Needless to say, these controversial figures have been vigorously denied by
official sources. Adams addressed Bacque's unsettling work in his book:
"Bacques' crediblity has been assailed by Stephen Ambrose, a biographer of
Dwight D. Eisenhower, the man who would bear ultimate responsibility for
these crimes. Ambrose points out that Bacque at times relied on slender or
circumstantial evidence and that it would have been hard to keep so great a
scandal quiet for so long [New York Times Book Review, February 24, 1991].

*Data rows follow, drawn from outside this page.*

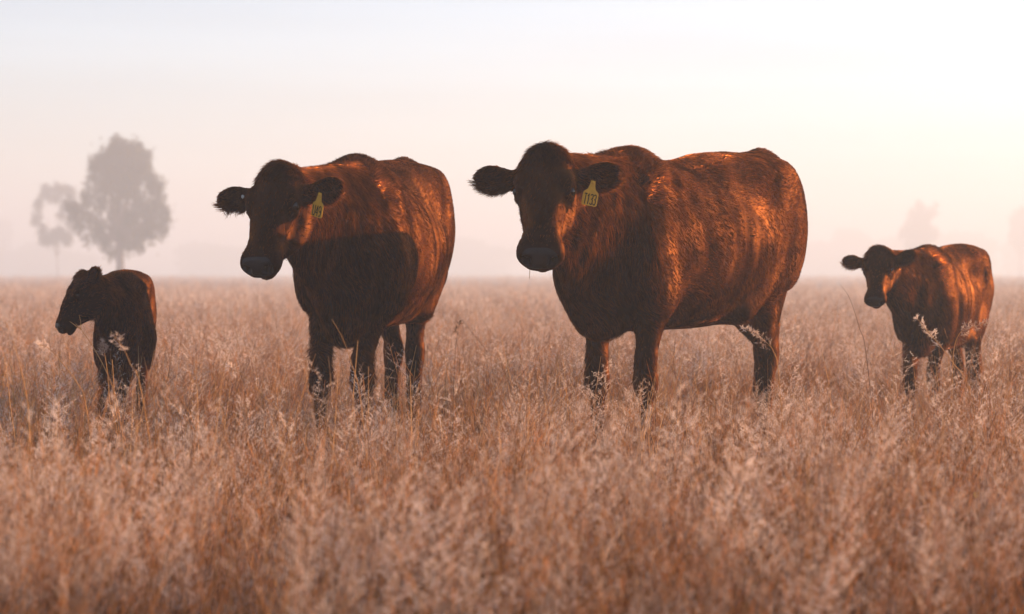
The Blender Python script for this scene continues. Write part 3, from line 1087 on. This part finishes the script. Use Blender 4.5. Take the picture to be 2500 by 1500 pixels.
if GRASS:
    rg = np.random.default_rng(11)
    near_p = [panicle(rg, rg.uniform(.44, .56), rg.uniform(.05, .35), .0013, 18, 13, .085) for _ in range(10)]
    mid_p = [panicle(rg, rg.uniform(.42, .56), rg.uniform(.05, .4), .0018, 9, 5, .12, 1.7) for _ in range(6)]
    far_p = [panicle(rg, rg.uniform(.40, .55), rg.uniform(.05, .4), .006, 6, 3, .16, 5.0) for _ in range(5)]
    def blade(rg, H, bend, wd):
        V, Fq, cl = stem_tmpl(rg, H, bend, wd, 4)
        return V, Fq, np.zeros(len(Fq), int)
    near_b = [blade(rg, rg.uniform(.28, .58), rg.uniform(.02, .45), .0021) for _ in range(8)]
    glint_b = []
    for _ in range(6):
        V_, F_, c_ = stem_tmpl(rg, rg.uniform(.36, .62), rg.uniform(.02, .35), .0026, 4)
        glint_b.append((V_, F_, np.full(len(F_), 2)))
    def clump(x, y): return vnoise(x, y, 3.2, 3) + .7 * vnoise(x, y, 9.0, 5)
    parts = []
    def layer(tm, n, y0, y1, lo, hi, margin=.7, thr=-.9, tilt=.12, hvar=.16):
        x, y = field_points(n, y0, y1, margin)
        c = clump(x, y)
        keep = c + rng.normal(0, .6, len(x)) > thr
        x, y, c = x[keep], y[keep], c[keep]
        parts.append(scatter(tm, x, y, lo, hi, 1 + hvar * np.clip(c, -1.5, 1.5), tilt))
    def tussocks(nt_, y0, y1, margin, kinds, hmul=1.0):
        cx_, cy_ = field_points(nt_, y0, y1, margin)
        c = vnoise(cx_, cy_, 1.3, 8)
        k = c + rng.normal(0, .5, nt_) > -.75
        cx_, cy_ = cx_[k], cy_[k]; n = len(cx_)
        size = rng.uniform(.05, .16, n); hh = hmul * rng.uniform(.66, 1.16, n) * np.clip(.68 + (cy_ - 4.0) * .3, .66, 1) * np.where((cy_ > 6.5) & (cy_ < 13), .70, 1)
        wx = rng.normal(.05, .10, n); wy = rng.normal(0, .08, n)
        for tm, per, tilt in kinds:
            i = rng.integers(0, n, n * per)
            dx = rng.normal(0, 1, len(i)); dy = rng.normal(0, 1, len(i))
            parts.append(scatter(tm, cx_[i] + dx * size[i], cy_[i] + dy * size[i], .72, 1.08, hh[i], tilt,
                                 (dx * .13 + wx[i], dy * .13 + wy[i])))
    tussocks(210, 4.3, 11.0, .7, [(near_p, 17, .07), (near_b, 36, .10)])
    tussocks(34, 4.1, 6.0, .5, [(near_p, 16, .08), (near_b, 24, .1)], 1.0)
    tussocks(190, 4.0, 11.0, .7, [(near_b, 60, .10), (glint_b, 4, .12), (near_p, 5, .1)], .86)
    layer(glint_b, 2600, 4.6, 14, .6, 1.0, tilt=.14, thr=-1.2)
    layer(near_p, 800, 4.2, 11, .70, 1.08, hvar=.1, tilt=.16)
    layer(near_b, 9000, 4.0, 12.0, .4, .9, tilt=.25, thr=-1.3)
    tussocks(900, 11, 26, 1.2, [(mid_p, 14, .06), (near_b, 18, .10)])
    layer(mid_p, 7000, 11.5, 28, .62, 1.0, 1.5)
    layer(near_b, 6000, 11.5, 24, .7, 1.1, 1.0, tilt=.2)
    layer(far_p, 26000, 28, 90, .6, 1.0, 4, hvar=.2)
    layer(far_p, 34000, 90, 330, .7, 1.2, 10, hvar=.25)
    Vs, Fs, Ms, b0 = [], [], [], 0
    for V, Fq, Mi in parts:
        Vs.append(V); Fs.append(Fq + b0); Ms.append(Mi); b0 += len(V)
    gr = mesh_obj('grass', np.concatenate(Vs), np.concatenate(Fs), [M_STEM, M_SEED, M_GLINT], fmat=np.concatenate(Ms))
    tag(gr, kind='stuff', label='frosted dry seeding grass covering the paddock', cat='grass')
    print('grass faces', len(gr.data.polygons))

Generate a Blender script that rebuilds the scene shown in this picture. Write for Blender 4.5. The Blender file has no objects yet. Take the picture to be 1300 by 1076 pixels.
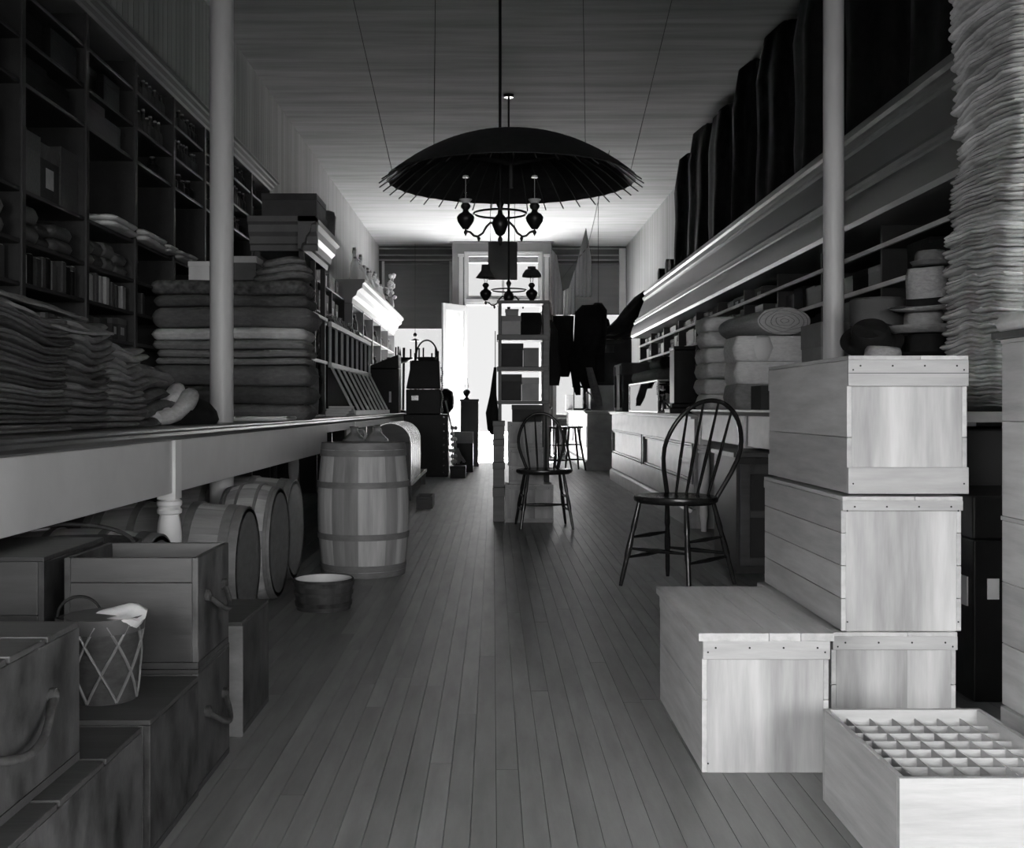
import bpy, bmesh, math, random
from mathutils import Vector, Matrix, noise
R = random.Random(11)
PI = math.pi
C = bpy.context.scene.collection
F = 1400.0                    # focal length in pixels of a 1300 px wide frame
# ------------------------------------------------------------------ materials
MATS = {}
def mat(name, g, rough=.6, var=.25, sc=(8, 8, 8), metal=0., bump=.15, tone=.5, rnd=0., spec=.4, detail=5, streak=None, tint=1.0):
    if name in MATS: return MATS[name]
    m = bpy.data.materials.new(name); m.use_nodes = True; N = m.node_tree.nodes; L = m.node_tree.links
    b = N['Principled BSDF']; b.inputs['Roughness'].default_value = rough; b.inputs['Metallic'].default_value = metal
    b.inputs['Specular IOR Level'].default_value = spec
    tc = N.new('ShaderNodeTexCoord'); mp = N.new('ShaderNodeMapping'); mp.inputs['Scale'].default_value = sc
    oi = N.new('ShaderNodeObjectInfo'); ad = N.new('ShaderNodeVectorMath'); ad.operation = 'ADD'
    ml = N.new('ShaderNodeMath'); ml.operation = 'MULTIPLY'; ml.inputs[1].default_value = 37.
    L.new(oi.outputs['Random'], ml.inputs[0]); L.new(tc.outputs['Object'], mp.inputs[0])
    at = N.new('ShaderNodeAttribute'); at.attribute_name = 'tone'
    m2 = N.new('ShaderNodeMath'); m2.operation = 'MULTIPLY_ADD'; m2.inputs[1].default_value = 53.; L.new(at.outputs['Fac'], m2.inputs[0]); L.new(ml.outputs[0], m2.inputs[2])
    L.new(mp.outputs[0], ad.inputs[0]); L.new(m2.outputs[0], ad.inputs[1])
    nz = N.new('ShaderNodeTexNoise'); nz.inputs['Scale'].default_value = 1.; nz.inputs['Detail'].default_value = detail; nz.inputs['Roughness'].default_value = .6
    L.new(ad.outputs[0], nz.inputs['Vector'])
    def mad(src, k, c):
        x = N.new('ShaderNodeMath'); x.operation = 'MULTIPLY_ADD'; L.new(src, x.inputs[0]); x.inputs[1].default_value = k; x.inputs[2].default_value = c; return x.outputs[0]
    def mul(a, c):
        x = N.new('ShaderNodeMath'); x.operation = 'MULTIPLY'; L.new(a, x.inputs[0]); L.new(c, x.inputs[1]); return x.outputs[0]
    v = mad(nz.outputs['Fac'], var*4*g, g*(1-2*var))
    v = mul(v, mad(at.outputs['Fac'], tone, 1-tone/2))
    if rnd: v = mul(v, mad(oi.outputs['Random'], rnd*2, 1-rnd))
    cl = N.new('ShaderNodeClamp'); cl.inputs['Min'].default_value = .003; cl.inputs['Max'].default_value = .9; L.new(v, cl.inputs[0])
    L.new(cl.outputs[0], b.inputs['Base Color'])
    if bump:
        bp = N.new('ShaderNodeBump'); bp.inputs['Strength'].default_value = bump; bp.inputs['Distance'].default_value = .01
        L.new(nz.outputs['Fac'], bp.inputs['Height']); L.new(bp.outputs[0], b.inputs['Normal'])
    MATS[name] = m; return m
def glass(name, g=.95, rough=.03, trans=1.):
    if name in MATS: return MATS[name]
    m = bpy.data.materials.new(name); m.use_nodes = True; b = m.node_tree.nodes['Principled BSDF']
    b.inputs['Base Color'].default_value = (g, g, g, 1); b.inputs['Roughness'].default_value = rough
    b.inputs['Transmission Weight'].default_value = trans; b.inputs['IOR'].default_value = 1.15
    MATS[name] = m; return m
pineX = mat('pine_grain_across', .36, .6, .22, (3, 26, 26), tone=.5, rnd=.06, bump=.2)
pineY = mat('pine_grain_along', .42, .6, .22, (26, 3, 26), tone=.5, rnd=.06, bump=.2)
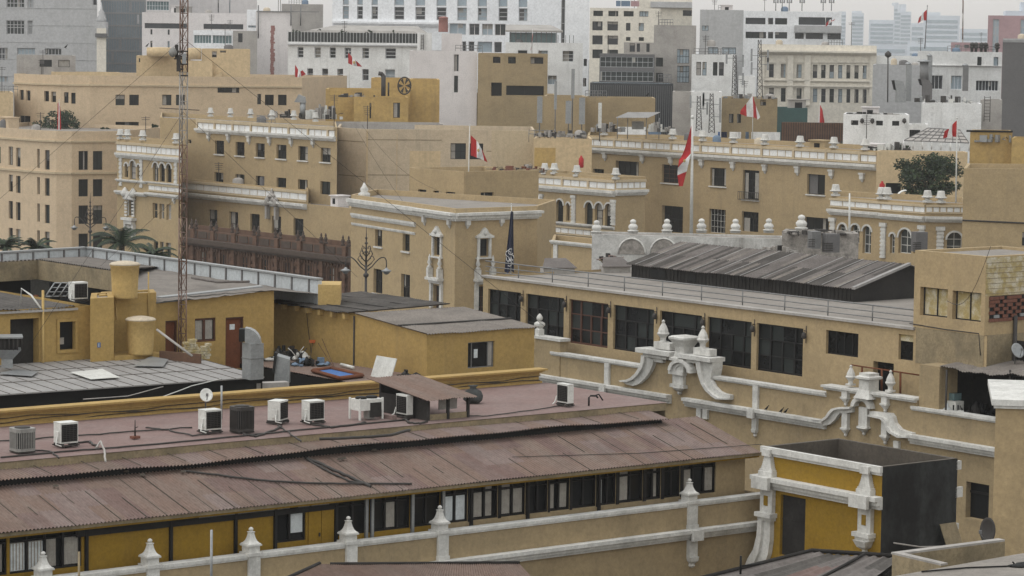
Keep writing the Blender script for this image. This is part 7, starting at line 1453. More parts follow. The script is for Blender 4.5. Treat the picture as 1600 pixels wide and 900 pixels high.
p = P(11, 574, 114); t = thing('vent_hood', 'galvanized vent hood with a slotted cap at the left edge', 'vent', tuple(p)); q = MB(); lathe4(q, p, [(.22, 0), (.22, .35), (.55, .75)], .2); q.build('funnel', M['galv'], t); q = MB(); lathe4(q, p + nn * 1.22, [(.6, 0), (.62, .06)], .2)
q.build('cap', M['galv'], t); q = MB()
for k in range(7): x = -.5 + k / 6; q.tube([p + V((x, -.45, .75)), p + V((x, -.45, 1.22))], .03, 5); q.tube([p + V((x, .45, .75)), p + V((x, .45, 1.22))], .03, 5)
q.build('slat', M['dark_metal'], t); q = MB(); lathe4(q, p + nn * .755, [(.42, 0), (.42, .46)], .2); q.build('core', M['dark_wall'], t)
# brick remains by the mast
rnd = random.Random(6); q = MB(); a = P(290, 563, 119); f_ = Fr(a, DA)
for r in range(9):
    for k in range(7):
        if r > 5 + 2 * math.sin(k * 1.3) + rnd.random() * 2 - k * .25: continue
        q.fbox(f_, k * .17 + (r % 2) * .07, k * .17 + .155 + (r % 2) * .07, a.z + r * .11, a.z + r * .11 + .095, -.25, rnd.uniform(0, .05))
tag(q.build('brick_stub', M['peeled'], loc=a), 'crumbling pale yellow brick wall stub beside the mast foot', 'wall')
q = MB(); p = P(243, 550, 119); f_ = Fr(p, hdir(-30)); q.fbox(f_, .2, 2.3, 18.5, 20.75, -.1, 0); tag(q.build('rotten_panel', M['wood'], loc=p), 'rotten dark board panel between the lower tank and the mast', 'panel')
q = MB(); a = P(245, 515, 117.5); q.tube([a, P(300, 556, 116.5)], .05, 6); tag(q.build('plank', M['concrete'], loc=a), 'pale plank sloping down to the tin roof from the lower tank', 'plank')
# ladders/junk and air conditioner on the yellow roof
t = thing('junk_frame', 'broken bluish window frames stacked on the yellow house roof', 'junk', tuple(H(88, 464, zl + .1))); q = MB(); p = H(88, 464, zl + .1)
for k in range(4):
    o_ = V((-.45 + .28 * k, .1 * k, 0)); c = [p + o_ + V(v) for v in ((0, 0, .02), (.28, 0, .02), (.62, .2, .58), (.34, .2, .58))]
    for i in range(4): q.tube([c[i], c[(i + 1) % 4]], .03, 5)
    for f_ in (.33, .66): q.tube([c[0] + (c[3] - c[0]) * f_, c[1] + (c[2] - c[1]) * f_], .02, 5)
q.build('frame_stack', M['laundry_blue'] if 0 else M['galv'], t)

# ------------------------------------------------ air conditioners
def split_ac(label, loc, rz, w_=.62, d=.46, h=.64, group='air conditioners on the red flat roof', mirror=False):
    t = thing('air_conditioner', label, 'air conditioner', tuple(loc), rz, group); q = MB(); z0 = .12
    q.box((0, 0, z0), w_, d, h); q.build('casing', M['ac_white'], t, world=False); q = MB()
    q.box((0, -d / 2 - .006, z0 + .05), w_ * .9, .012, h * .86); q.build('grille', M['black'], t, world=False); q = MB()
    for k in range(9): q.box((0, -d / 2 - .018, z0 + .07 + h * .83 * k / 9), w_ * .9, .012, .012)
    for k in range(5): q.box((-w_ * .4 + w_ * .2 * k, -d / 2 - .024, z0 + .05), .012, .01, h * .86)
    q.build('guard', M['dark_metal'], t, world=False); q = MB(); q.box((-w_ / 2 - .02, -.02, z0 + .1), .04, d * .5, h * .42); q.tube([(-w_ / 2 - .05, -.1, z0 + .2), (-w_ / 2 - .12, -.12, .1), (-w_ / 2 - .02, -.3, .05)], .025, 6); q.build('valve_cover', M['ac_white'], t, world=False)
    q = MB(); [q.box((sx * w_ * .4, 0, 0), .05, d * 1.25, z0 - .005) for sx in (-1, 1)]; q.box((0, -d * .55, .03), w_ * 1.1, .04, .04); q.box((0, d * .55, .03), w_ * 1.1, .04, .04); q.build('stand', M['dark_metal'], t, world=False); q = MB(); q.box((0, 0, z0 + h + .001), w_ * 1.02, d * 1.03, .02); q.build('lid', M['ac_white'], t, world=False); return t
A_ = split_ac('white boxy air conditioner second from the left edge on the red roof', Rf(103, 697), YAW)
for (x, y, rz, lb) in ((328, 676, YAW, 'white boxy air conditioner under the satellite dish'), (489, 661, YAW, 'white boxy air conditioner beside the big white two fan unit'), (434, 661, YAW + .55, 'white boxy air conditioner seen corner on between two others')): dup(A_, tuple(Rf(x, y)), rz, lb)
B_ = split_ac('slim air conditioner with its grille to the left beside the roof hut', Rf(632, 652), YAW - math.pi / 2, .63, .26, .66)
dup(B_, tuple(Rf(883, 634)), YAW - math.pi / 2, 'slim air conditioner standing alone near the right end of the red roof')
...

On the other hand, American guards have come forward to support Bacque. One
wrote: 'I witnessed the atrocities Stephen E. Ambrose tries to deny or gloss
over' [New York Times Book Review, April 14, 1991]...The truth is probably
somewhere in the middle...As another guard admitted: 'we sometimes slipped
over the boundary of civilized behavior and resembled to some extent what we
were fighting against.'"
With the high level of censorship existing in the Allied theater of
operations, perhaps the key to keeping "so great a scandal quiet for so
long" is that, for most people, it never existed. At the time, General
George S. Patton wrote in his diary: "Ike made the sensational statement
that while hostilities were in progress, the one important thing was order
and discipline, but now that hostilities were over, the important thing was
to stay in with world public opinion-apparently whether it was right or
wrong...Eisenhower talked to us very confidentially on the necessity for
solidarity in the event that any of us are called before a Congressional
Committee."
No matter who's in office or where the war takes place, it's all the same.